Arts and Culture | Local

Klezmatics to play new, classic sounds at Fox

The Klezmatics (L-R): Frank London, Matt Darriau (back), Lisa Gutkin, Lorin Sklamberg, Paul Morrissett
The Klezmatics (L-R): Frank London, Matt Darriau (back), Lisa Gutkin, Lorin Sklamberg, Paul Morrissett

The Klezmatics are coming to town for a concert at the Fox Tucson Theatre on Thursday, Dec. 5.

Since the band’s formation more than 25 years ago, the Klezmatics have led a renaissance of the Eastern European Jewish music known as klezmer. They have performed in more than 20 countries and were the subject of the film “The Klezmatics: On Holy Ground,” which played at the 2011 Tucson International Jewish Film Festival.

“We don’t get to Tucson enough,” co-founder and lead vocalist Lorin Sklamberg told the AJP in a phone interview. He also plays accordion, guitar and piano.

The Klezmatics’ Tucson concert will feature old favorites, he says, including some of the previously unknown Woody Guthrie lyrics the band set to music for their genre-bending, Grammy Award-winning 2006 album, “Wonder Wheel” and a follow-up album, “Woody Guthrie’s Happy Joyous Hanukkah.”

They will also play music from a new video project they are working on with media artist Péter Forgács, “Letters to Afar,” based on home movies recorded by American Jewish immigrants who visited their hometowns in Poland in the 1920s and ’30s. The movies are now in the collection of the YIVO Institute for Jewish Research in New York, where Sklamberg is the sound archivist. YIVO commissioned the project with the Museum of the History of Polish Jews in Warsaw. A section will be debuted live in New York on Nov. 19, when YIVO presents the Klezmatics with a Lifetime Achievement Award, but the video component isn’t part of the Klezmatics’ concert tour.

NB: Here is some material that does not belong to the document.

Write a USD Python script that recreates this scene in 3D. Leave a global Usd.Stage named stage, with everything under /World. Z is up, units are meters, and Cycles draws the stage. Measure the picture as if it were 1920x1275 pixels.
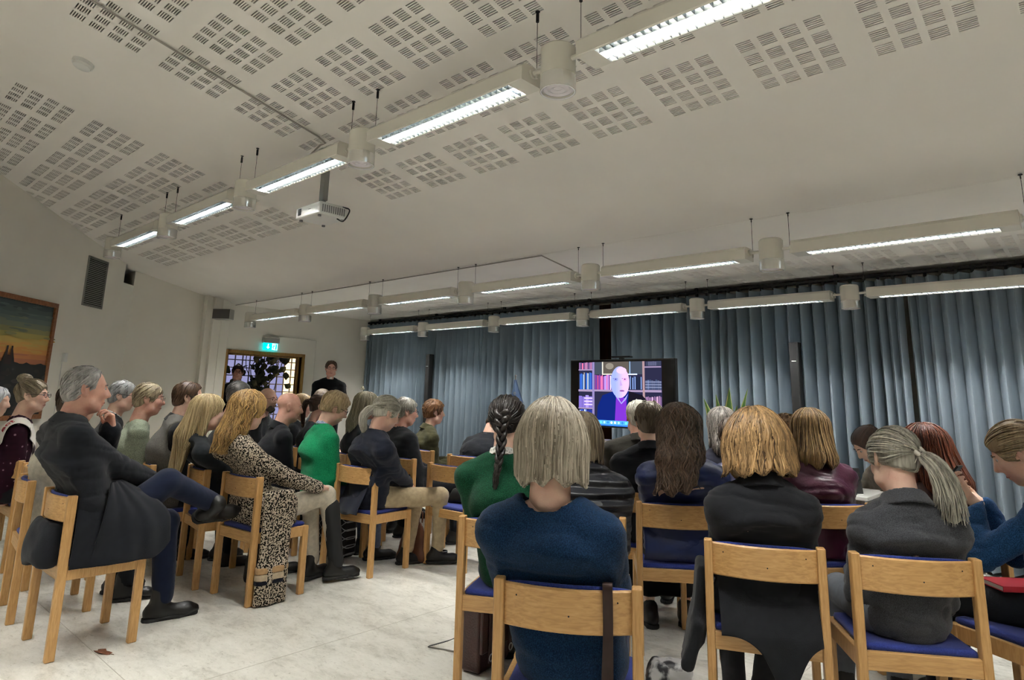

The members of the Klezmatics came to Yiddish music through a variety of routes. Sklamberg moved from his hometown of Los Angeles to New York, he says, “because I wanted to be someplace with an older Jewish history and a more deeply rooted Jewish cultural identity.” Although he didn’t come specifically seeking to play klezmer, it was a logical continuation of his musical trajectory, which included forays into early music (medieval, Renaissance and baroque), opera, American folk and pop, Balkan and Eastern European music. But he’d been involved with Jewish music since he was 15, when he formed a band with three Hebrew school classmates.

“Other people in the band definitely had more surprising arrivals at playing Yiddish music,” he says. Klezmatics co-founder Frank London, who plays trumpet and keyboards, comes from a background of jazz and various kinds of world music. Longtime member Matt Darriau came from the jazz world too, but also played Balkan music, which was part of the ethnic music and folk dance explosion of the ’60s and ’70s, says Sklamberg. In the Klezmatics, Darriau plays kaval (a type of flute popular in the Balkans), clarinet and saxophone.

Many people in the folk and alternative music scenes of the ’60s and ’70s were Jewish, notes Sklamberg, but “it wasn’t until the late ’70s that people of my generation and a little bit older started asking, ‘Where’s my music?’ And that’s sort of how the klezmer revival came to be.”